--- START OF SUPPLIED ENTRIES ---
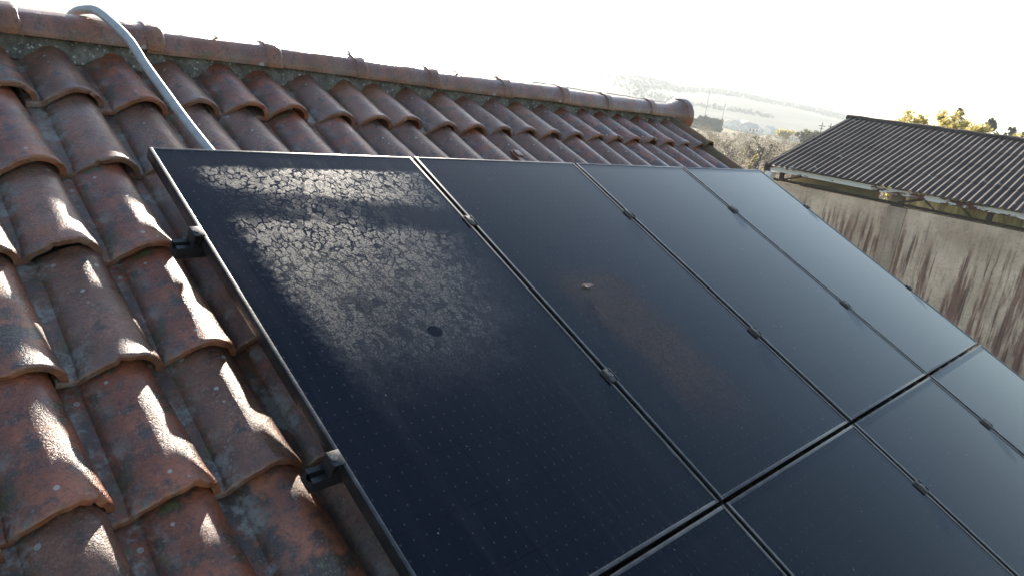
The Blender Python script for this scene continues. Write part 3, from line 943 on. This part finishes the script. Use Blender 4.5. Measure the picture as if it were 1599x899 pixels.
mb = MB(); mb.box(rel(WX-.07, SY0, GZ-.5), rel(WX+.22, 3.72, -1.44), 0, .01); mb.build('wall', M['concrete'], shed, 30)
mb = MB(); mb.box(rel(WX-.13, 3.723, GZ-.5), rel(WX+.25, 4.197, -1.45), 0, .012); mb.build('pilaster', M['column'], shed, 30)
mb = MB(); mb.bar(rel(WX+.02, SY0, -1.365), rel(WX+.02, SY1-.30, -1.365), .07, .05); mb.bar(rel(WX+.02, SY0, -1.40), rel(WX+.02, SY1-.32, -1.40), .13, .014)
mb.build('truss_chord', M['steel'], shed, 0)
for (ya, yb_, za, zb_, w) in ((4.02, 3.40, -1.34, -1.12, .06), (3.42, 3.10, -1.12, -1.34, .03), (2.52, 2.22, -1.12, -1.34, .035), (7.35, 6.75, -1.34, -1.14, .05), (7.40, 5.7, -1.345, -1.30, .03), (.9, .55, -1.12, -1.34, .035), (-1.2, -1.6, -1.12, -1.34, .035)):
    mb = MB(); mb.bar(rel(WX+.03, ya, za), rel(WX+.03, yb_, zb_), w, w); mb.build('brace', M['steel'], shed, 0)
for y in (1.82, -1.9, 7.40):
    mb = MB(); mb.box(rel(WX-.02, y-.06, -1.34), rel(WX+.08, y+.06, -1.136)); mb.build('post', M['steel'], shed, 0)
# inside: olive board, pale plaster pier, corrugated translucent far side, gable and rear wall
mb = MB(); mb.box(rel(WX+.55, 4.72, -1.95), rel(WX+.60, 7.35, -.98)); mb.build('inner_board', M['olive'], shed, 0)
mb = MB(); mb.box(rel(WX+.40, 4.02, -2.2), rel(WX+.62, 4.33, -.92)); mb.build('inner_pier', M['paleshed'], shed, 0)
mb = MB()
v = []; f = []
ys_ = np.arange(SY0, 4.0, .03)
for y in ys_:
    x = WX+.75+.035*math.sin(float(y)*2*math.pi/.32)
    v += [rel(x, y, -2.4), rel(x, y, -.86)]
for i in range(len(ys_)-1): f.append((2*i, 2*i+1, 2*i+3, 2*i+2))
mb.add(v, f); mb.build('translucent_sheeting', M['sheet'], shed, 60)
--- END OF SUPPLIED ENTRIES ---
--- START OF SUPPLIED ENTRIES ---
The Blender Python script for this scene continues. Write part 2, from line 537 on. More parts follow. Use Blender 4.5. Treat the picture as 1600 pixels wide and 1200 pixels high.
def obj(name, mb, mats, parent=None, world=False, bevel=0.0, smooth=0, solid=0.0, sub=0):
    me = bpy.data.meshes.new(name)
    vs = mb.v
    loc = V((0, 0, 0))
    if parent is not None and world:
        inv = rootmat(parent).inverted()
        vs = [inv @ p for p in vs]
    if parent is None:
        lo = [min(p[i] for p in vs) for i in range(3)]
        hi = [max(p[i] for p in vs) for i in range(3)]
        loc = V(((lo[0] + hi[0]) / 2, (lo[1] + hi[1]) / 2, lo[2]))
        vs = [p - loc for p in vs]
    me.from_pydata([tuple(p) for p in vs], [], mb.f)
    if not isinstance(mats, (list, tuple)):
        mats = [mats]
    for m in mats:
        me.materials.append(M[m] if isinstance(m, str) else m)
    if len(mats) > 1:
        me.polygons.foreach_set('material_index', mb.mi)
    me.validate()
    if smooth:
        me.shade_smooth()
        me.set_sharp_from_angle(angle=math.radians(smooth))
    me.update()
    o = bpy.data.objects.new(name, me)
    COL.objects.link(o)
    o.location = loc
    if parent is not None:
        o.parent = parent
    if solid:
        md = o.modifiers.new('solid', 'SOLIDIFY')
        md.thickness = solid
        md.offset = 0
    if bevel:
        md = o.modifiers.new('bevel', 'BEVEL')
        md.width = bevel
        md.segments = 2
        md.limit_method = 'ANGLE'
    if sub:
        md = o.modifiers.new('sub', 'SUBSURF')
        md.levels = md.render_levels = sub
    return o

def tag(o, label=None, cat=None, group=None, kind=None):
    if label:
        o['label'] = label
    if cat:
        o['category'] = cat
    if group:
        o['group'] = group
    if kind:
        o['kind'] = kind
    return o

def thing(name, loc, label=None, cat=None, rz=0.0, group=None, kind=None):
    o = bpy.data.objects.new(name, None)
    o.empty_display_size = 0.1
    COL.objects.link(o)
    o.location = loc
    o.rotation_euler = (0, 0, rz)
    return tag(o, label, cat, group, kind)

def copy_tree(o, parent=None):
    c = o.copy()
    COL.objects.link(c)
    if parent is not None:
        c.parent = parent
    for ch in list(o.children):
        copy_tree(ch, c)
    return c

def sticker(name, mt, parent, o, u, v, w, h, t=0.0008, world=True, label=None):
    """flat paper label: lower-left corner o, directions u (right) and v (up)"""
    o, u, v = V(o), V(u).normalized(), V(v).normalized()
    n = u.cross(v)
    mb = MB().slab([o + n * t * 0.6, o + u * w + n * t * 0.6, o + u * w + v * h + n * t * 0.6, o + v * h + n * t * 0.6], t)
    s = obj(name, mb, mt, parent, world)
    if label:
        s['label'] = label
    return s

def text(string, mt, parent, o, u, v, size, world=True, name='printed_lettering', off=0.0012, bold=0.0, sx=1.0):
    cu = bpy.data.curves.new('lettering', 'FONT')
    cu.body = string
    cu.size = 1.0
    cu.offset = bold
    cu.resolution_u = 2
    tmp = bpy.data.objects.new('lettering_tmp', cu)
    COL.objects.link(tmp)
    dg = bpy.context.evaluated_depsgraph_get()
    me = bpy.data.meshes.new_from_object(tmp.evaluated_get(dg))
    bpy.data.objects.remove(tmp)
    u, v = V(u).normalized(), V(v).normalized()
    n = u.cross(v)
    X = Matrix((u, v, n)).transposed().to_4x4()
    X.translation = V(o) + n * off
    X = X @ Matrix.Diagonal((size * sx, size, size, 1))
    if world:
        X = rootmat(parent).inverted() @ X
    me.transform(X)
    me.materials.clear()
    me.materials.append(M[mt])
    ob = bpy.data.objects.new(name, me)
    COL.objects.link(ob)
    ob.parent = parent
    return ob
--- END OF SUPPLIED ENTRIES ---
§ **EXERCISE**: Review the preceding data and report every line that includes the string "this".

§ **FULL ANSWER**:
The Blender Python script for this scene continues. Write part 3, from line 943 on. This part finishes the script. Use Blender 4.5. Measure the picture as if it were 1599x899 pixels.
The Blender Python script for this scene continues. Write part 2, from line 537 on. More parts follow. Use Blender 4.5. Treat the picture as 1600 pixels wide and 1200 pixels high.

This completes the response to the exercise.